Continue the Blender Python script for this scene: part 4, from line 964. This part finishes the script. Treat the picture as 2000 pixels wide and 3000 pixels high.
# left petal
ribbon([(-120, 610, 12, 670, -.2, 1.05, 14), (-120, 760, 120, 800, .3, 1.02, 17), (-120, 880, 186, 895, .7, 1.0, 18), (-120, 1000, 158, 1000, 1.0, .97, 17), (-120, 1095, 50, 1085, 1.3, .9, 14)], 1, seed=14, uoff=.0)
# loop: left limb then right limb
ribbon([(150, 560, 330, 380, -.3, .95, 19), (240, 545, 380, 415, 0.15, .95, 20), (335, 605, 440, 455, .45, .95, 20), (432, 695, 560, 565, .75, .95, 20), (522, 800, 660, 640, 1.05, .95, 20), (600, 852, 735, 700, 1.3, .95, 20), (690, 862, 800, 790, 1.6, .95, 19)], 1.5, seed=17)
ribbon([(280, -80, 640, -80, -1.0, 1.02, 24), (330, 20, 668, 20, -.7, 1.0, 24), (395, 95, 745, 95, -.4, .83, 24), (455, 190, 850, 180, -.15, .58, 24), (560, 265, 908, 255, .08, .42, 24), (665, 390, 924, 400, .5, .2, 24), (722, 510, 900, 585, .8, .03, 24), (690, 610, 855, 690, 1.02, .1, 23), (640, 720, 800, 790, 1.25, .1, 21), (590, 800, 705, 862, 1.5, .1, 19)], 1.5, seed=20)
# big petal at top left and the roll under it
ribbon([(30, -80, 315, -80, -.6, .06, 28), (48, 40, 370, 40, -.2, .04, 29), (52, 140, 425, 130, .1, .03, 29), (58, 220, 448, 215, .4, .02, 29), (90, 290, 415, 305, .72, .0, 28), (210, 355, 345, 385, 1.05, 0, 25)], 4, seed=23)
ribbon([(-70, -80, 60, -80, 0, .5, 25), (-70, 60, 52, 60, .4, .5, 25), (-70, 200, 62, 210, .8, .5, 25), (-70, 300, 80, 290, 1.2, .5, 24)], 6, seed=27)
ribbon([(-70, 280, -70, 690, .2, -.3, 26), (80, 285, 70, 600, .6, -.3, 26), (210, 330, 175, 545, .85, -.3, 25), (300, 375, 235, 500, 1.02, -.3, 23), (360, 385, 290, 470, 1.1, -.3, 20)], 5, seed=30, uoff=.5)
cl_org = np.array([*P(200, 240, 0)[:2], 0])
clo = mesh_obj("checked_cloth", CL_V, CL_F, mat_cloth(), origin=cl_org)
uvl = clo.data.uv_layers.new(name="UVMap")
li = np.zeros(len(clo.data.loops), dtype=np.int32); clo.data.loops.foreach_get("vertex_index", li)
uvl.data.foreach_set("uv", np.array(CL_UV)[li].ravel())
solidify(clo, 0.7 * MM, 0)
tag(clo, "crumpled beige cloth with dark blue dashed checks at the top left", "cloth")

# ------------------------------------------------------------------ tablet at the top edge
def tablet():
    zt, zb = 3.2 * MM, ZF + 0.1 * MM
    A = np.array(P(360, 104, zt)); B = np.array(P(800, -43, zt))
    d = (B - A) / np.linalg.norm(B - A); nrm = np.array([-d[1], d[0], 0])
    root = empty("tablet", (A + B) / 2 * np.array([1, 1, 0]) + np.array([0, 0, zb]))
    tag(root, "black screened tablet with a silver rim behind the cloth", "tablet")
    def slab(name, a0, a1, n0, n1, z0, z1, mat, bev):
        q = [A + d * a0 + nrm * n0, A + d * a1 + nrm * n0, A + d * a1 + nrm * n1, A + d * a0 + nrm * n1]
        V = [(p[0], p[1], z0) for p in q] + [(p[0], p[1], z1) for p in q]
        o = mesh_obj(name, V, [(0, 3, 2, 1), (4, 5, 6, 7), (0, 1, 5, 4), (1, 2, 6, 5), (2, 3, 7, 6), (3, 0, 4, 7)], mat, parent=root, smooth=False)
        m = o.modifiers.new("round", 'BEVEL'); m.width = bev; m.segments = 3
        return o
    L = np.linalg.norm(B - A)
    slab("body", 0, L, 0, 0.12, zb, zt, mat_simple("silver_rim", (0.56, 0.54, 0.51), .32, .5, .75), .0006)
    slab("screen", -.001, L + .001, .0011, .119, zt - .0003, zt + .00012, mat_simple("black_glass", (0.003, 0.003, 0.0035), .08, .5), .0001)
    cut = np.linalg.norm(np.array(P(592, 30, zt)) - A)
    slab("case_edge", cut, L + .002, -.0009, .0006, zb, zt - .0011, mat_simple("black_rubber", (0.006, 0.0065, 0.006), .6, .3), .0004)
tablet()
======
Reproduce the material above, every line of it, exactly.

Continue the Blender Python script for this scene: part 4, from line 964. This part finishes the script. Treat the picture as 2000 pixels wide and 3000 pixels high.
# left petal
ribbon([(-120, 610, 12, 670, -.2, 1.05, 14), (-120, 760, 120, 800, .3, 1.02, 17), (-120, 880, 186, 895, .7, 1.0, 18), (-120, 1000, 158, 1000, 1.0, .97, 17), (-120, 1095, 50, 1085, 1.3, .9, 14)], 1, seed=14, uoff=.0)
# loop: left limb then right limb
ribbon([(150, 560, 330, 380, -.3, .95, 19), (240, 545, 380, 415, 0.15, .95, 20), (335, 605, 440, 455, .45, .95, 20), (432, 695, 560, 565, .75, .95, 20), (522, 800, 660, 640, 1.05, .95, 20), (600, 852, 735, 700, 1.3, .95, 20), (690, 862, 800, 790, 1.6, .95, 19)], 1.5, seed=17)
ribbon([(280, -80, 640, -80, -1.0, 1.02, 24), (330, 20, 668, 20, -.7, 1.0, 24), (395, 95, 745, 95, -.4, .83, 24), (455, 190, 850, 180, -.15, .58, 24), (560, 265, 908, 255, .08, .42, 24), (665, 390, 924, 400, .5, .2, 24), (722, 510, 900, 585, .8, .03, 24), (690, 610, 855, 690, 1.02, .1, 23), (640, 720, 800, 790, 1.25, .1, 21), (590, 800, 705, 862, 1.5, .1, 19)], 1.5, seed=20)
# big petal at top left and the roll under it
ribbon([(30, -80, 315, -80, -.6, .06, 28), (48, 40, 370, 40, -.2, .04, 29), (52, 140, 425, 130, .1, .03, 29), (58, 220, 448, 215, .4, .02, 29), (90, 290, 415, 305, .72, .0, 28), (210, 355, 345, 385, 1.05, 0, 25)], 4, seed=23)
ribbon([(-70, -80, 60, -80, 0, .5, 25), (-70, 60, 52, 60, .4, .5, 25), (-70, 200, 62, 210, .8, .5, 25), (-70, 300, 80, 290, 1.2, .5, 24)], 6, seed=27)
ribbon([(-70, 280, -70, 690, .2, -.3, 26), (80, 285, 70, 600, .6, -.3, 26), (210, 330, 175, 545, .85, -.3, 25), (300, 375, 235, 500, 1.02, -.3, 23), (360, 385, 290, 470, 1.1, -.3, 20)], 5, seed=30, uoff=.5)
cl_org = np.array([*P(200, 240, 0)[:2], 0])
clo = mesh_obj("checked_cloth", CL_V, CL_F, mat_cloth(), origin=cl_org)
uvl = clo.data.uv_layers.new(name="UVMap")
li = np.zeros(len(clo.data.loops), dtype=np.int32); clo.data.loops.foreach_get("vertex_index", li)
uvl.data.foreach_set("uv", np.array(CL_UV)[li].ravel())
solidify(clo, 0.7 * MM, 0)
tag(clo, "crumpled beige cloth with dark blue dashed checks at the top left", "cloth")

# ------------------------------------------------------------------ tablet at the top edge
def tablet():
    zt, zb = 3.2 * MM, ZF + 0.1 * MM
    A = np.array(P(360, 104, zt)); B = np.array(P(800, -43, zt))
    d = (B - A) / np.linalg.norm(B - A); nrm = np.array([-d[1], d[0], 0])
    root = empty("tablet", (A + B) / 2 * np.array([1, 1, 0]) + np.array([0, 0, zb]))
    tag(root, "black screened tablet with a silver rim behind the cloth", "tablet")
    def slab(name, a0, a1, n0, n1, z0, z1, mat, bev):
        q = [A + d * a0 + nrm * n0, A + d * a1 + nrm * n0, A + d * a1 + nrm * n1, A + d * a0 + nrm * n1]
        V = [(p[0], p[1], z0) for p in q] + [(p[0], p[1], z1) for p in q]
        o = mesh_obj(name, V, [(0, 3, 2, 1), (4, 5, 6, 7), (0, 1, 5, 4), (1, 2, 6, 5), (2, 3, 7, 6), (3, 0, 4, 7)], mat, parent=root, smooth=False)
        m = o.modifiers.new("round", 'BEVEL'); m.width = bev; m.segments = 3
        return o
    L = np.linalg.norm(B - A)
    slab("body", 0, L, 0, 0.12, zb, zt, mat_simple("silver_rim", (0.56, 0.54, 0.51), .32, .5, .75), .0006)
    slab("screen", -.001, L + .001, .0011, .119, zt - .0003, zt + .00012, mat_simple("black_glass", (0.003, 0.003, 0.0035), .08, .5), .0001)
    cut = np.linalg.norm(np.array(P(592, 30, zt)) - A)
    slab("case_edge", cut, L + .002, -.0009, .0006, zb, zt - .0011, mat_simple("black_rubber", (0.006, 0.0065, 0.006), .6, .3), .0004)
tablet()